Stored data:
+ + +

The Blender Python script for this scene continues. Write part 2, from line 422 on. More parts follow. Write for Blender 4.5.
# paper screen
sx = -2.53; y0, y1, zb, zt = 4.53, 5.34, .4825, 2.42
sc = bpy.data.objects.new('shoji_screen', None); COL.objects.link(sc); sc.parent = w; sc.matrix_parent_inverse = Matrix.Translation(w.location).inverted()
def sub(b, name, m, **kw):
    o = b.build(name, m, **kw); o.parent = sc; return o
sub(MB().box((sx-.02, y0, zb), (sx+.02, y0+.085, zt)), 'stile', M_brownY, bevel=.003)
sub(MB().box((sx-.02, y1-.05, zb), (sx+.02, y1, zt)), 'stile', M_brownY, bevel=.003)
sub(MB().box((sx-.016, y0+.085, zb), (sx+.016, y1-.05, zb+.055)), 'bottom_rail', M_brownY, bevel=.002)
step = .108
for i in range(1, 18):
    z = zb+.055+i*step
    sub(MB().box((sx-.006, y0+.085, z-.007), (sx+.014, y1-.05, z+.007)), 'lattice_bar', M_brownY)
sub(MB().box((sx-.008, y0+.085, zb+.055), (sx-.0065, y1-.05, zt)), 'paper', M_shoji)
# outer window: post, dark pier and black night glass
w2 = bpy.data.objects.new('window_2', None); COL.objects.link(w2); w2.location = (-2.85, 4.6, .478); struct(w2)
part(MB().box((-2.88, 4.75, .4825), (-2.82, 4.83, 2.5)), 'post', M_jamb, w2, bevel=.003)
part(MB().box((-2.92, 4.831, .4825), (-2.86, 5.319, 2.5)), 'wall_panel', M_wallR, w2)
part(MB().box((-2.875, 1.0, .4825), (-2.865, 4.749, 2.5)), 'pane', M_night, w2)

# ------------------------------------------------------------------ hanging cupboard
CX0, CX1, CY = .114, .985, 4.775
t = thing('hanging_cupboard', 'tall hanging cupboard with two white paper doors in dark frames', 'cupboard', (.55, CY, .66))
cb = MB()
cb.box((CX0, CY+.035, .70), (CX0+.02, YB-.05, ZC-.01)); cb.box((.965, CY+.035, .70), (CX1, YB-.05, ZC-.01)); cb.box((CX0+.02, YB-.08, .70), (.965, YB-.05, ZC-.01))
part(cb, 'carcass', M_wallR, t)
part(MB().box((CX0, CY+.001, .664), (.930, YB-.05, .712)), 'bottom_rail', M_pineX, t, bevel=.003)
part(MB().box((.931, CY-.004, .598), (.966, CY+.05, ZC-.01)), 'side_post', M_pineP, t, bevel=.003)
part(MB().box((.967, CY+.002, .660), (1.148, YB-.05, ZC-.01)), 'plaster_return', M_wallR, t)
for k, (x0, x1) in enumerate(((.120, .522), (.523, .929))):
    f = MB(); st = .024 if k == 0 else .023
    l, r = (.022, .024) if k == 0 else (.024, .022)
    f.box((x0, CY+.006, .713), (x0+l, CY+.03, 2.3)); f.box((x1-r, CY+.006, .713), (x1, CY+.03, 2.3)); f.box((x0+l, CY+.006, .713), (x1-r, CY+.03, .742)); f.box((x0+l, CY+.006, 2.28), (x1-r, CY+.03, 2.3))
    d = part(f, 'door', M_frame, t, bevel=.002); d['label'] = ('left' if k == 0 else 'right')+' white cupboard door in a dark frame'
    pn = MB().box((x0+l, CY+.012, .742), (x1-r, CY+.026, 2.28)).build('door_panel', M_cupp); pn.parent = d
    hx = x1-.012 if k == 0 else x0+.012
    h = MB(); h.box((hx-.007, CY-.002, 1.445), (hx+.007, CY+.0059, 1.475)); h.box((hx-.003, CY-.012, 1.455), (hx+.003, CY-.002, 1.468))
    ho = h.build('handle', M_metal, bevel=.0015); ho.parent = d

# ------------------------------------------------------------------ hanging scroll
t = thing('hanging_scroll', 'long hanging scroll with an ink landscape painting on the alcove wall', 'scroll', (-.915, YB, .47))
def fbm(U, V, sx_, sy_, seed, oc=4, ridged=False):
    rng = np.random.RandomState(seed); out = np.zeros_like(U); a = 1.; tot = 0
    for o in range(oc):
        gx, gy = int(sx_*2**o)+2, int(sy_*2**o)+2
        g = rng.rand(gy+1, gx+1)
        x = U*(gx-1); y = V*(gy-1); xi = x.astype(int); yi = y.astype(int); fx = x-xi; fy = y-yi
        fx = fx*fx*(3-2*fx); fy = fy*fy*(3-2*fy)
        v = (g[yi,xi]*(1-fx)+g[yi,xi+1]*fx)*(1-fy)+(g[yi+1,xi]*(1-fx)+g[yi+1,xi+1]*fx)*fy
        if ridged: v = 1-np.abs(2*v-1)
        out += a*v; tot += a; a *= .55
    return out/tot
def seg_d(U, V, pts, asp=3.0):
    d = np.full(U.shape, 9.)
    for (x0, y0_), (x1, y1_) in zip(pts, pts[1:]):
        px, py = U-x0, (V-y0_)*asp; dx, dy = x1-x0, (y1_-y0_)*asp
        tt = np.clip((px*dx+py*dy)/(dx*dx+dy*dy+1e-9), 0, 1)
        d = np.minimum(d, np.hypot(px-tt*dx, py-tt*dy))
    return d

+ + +

Stated problem: Restate the whole listing exactly.

Task response:
The Blender Python script for this scene continues. Write part 2, from line 422 on. More parts follow. Write for Blender 4.5.
# paper screen
sx = -2.53; y0, y1, zb, zt = 4.53, 5.34, .4825, 2.42
sc = bpy.data.objects.new('shoji_screen', None); COL.objects.link(sc); sc.parent = w; sc.matrix_parent_inverse = Matrix.Translation(w.location).inverted()
def sub(b, name, m, **kw):
    o = b.build(name, m, **kw); o.parent = sc; return o
sub(MB().box((sx-.02, y0, zb), (sx+.02, y0+.085, zt)), 'stile', M_brownY, bevel=.003)
sub(MB().box((sx-.02, y1-.05, zb), (sx+.02, y1, zt)), 'stile', M_brownY, bevel=.003)
sub(MB().box((sx-.016, y0+.085, zb), (sx+.016, y1-.05, zb+.055)), 'bottom_rail', M_brownY, bevel=.002)
step = .108
for i in range(1, 18):
    z = zb+.055+i*step
    sub(MB().box((sx-.006, y0+.085, z-.007), (sx+.014, y1-.05, z+.007)), 'lattice_bar', M_brownY)
sub(MB().box((sx-.008, y0+.085, zb+.055), (sx-.0065, y1-.05, zt)), 'paper', M_shoji)
# outer window: post, dark pier and black night glass
w2 = bpy.data.objects.new('window_2', None); COL.objects.link(w2); w2.location = (-2.85, 4.6, .478); struct(w2)
part(MB().box((-2.88, 4.75, .4825), (-2.82, 4.83, 2.5)), 'post', M_jamb, w2, bevel=.003)
part(MB().box((-2.92, 4.831, .4825), (-2.86, 5.319, 2.5)), 'wall_panel', M_wallR, w2)
part(MB().box((-2.875, 1.0, .4825), (-2.865, 4.749, 2.5)), 'pane', M_night, w2)

# ------------------------------------------------------------------ hanging cupboard
CX0, CX1, CY = .114, .985, 4.775
t = thing('hanging_cupboard', 'tall hanging cupboard with two white paper doors in dark frames', 'cupboard', (.55, CY, .66))
cb = MB()
cb.box((CX0, CY+.035, .70), (CX0+.02, YB-.05, ZC-.01)); cb.box((.965, CY+.035, .70), (CX1, YB-.05, ZC-.01)); cb.box((CX0+.02, YB-.08, .70), (.965, YB-.05, ZC-.01))
part(cb, 'carcass', M_wallR, t)
part(MB().box((CX0, CY+.001, .664), (.930, YB-.05, .712)), 'bottom_rail', M_pineX, t, bevel=.003)
part(MB().box((.931, CY-.004, .598), (.966, CY+.05, ZC-.01)), 'side_post', M_pineP, t, bevel=.003)
part(MB().box((.967, CY+.002, .660), (1.148, YB-.05, ZC-.01)), 'plaster_return', M_wallR, t)
for k, (x0, x1) in enumerate(((.120, .522), (.523, .929))):
    f = MB(); st = .024 if k == 0 else .023
    l, r = (.022, .024) if k == 0 else (.024, .022)
    f.box((x0, CY+.006, .713), (x0+l, CY+.03, 2.3)); f.box((x1-r, CY+.006, .713), (x1, CY+.03, 2.3)); f.box((x0+l, CY+.006, .713), (x1-r, CY+.03, .742)); f.box((x0+l, CY+.006, 2.28), (x1-r, CY+.03, 2.3))
    d = part(f, 'door', M_frame, t, bevel=.002); d['label'] = ('left' if k == 0 else 'right')+' white cupboard door in a dark frame'
    pn = MB().box((x0+l, CY+.012, .742), (x1-r, CY+.026, 2.28)).build('door_panel', M_cupp); pn.parent = d
    hx = x1-.012 if k == 0 else x0+.012
    h = MB(); h.box((hx-.007, CY-.002, 1.445), (hx+.007, CY+.0059, 1.475)); h.box((hx-.003, CY-.012, 1.455), (hx+.003, CY-.002, 1.468))
    ho = h.build('handle', M_metal, bevel=.0015); ho.parent = d

# ------------------------------------------------------------------ hanging scroll
t = thing('hanging_scroll', 'long hanging scroll with an ink landscape painting on the alcove wall', 'scroll', (-.915, YB, .47))
def fbm(U, V, sx_, sy_, seed, oc=4, ridged=False):
    rng = np.random.RandomState(seed); out = np.zeros_like(U); a = 1.; tot = 0
    for o in range(oc):
        gx, gy = int(sx_*2**o)+2, int(sy_*2**o)+2
        g = rng.rand(gy+1, gx+1)
        x = U*(gx-1); y = V*(gy-1); xi = x.astype(int); yi = y.astype(int); fx = x-xi; fy = y-yi
        fx = fx*fx*(3-2*fx); fy = fy*fy*(3-2*fy)
        v = (g[yi,xi]*(1-fx)+g[yi,xi+1]*fx)*(1-fy)+(g[yi+1,xi]*(1-fx)+g[yi+1,xi+1]*fx)*fy
        if ridged: v = 1-np.abs(2*v-1)
        out += a*v; tot += a; a *= .55
    return out/tot
def seg_d(U, V, pts, asp=3.0):
    d = np.full(U.shape, 9.)
    for (x0, y0_), (x1, y1_) in zip(pts, pts[1:]):
        px, py = U-x0, (V-y0_)*asp; dx, dy = x1-x0, (y1_-y0_)*asp
        tt = np.clip((px*dx+py*dy)/(dx*dx+dy*dy+1e-9), 0, 1)
        d = np.minimum(d, np.hypot(px-tt*dx, py-tt*dy))
    return d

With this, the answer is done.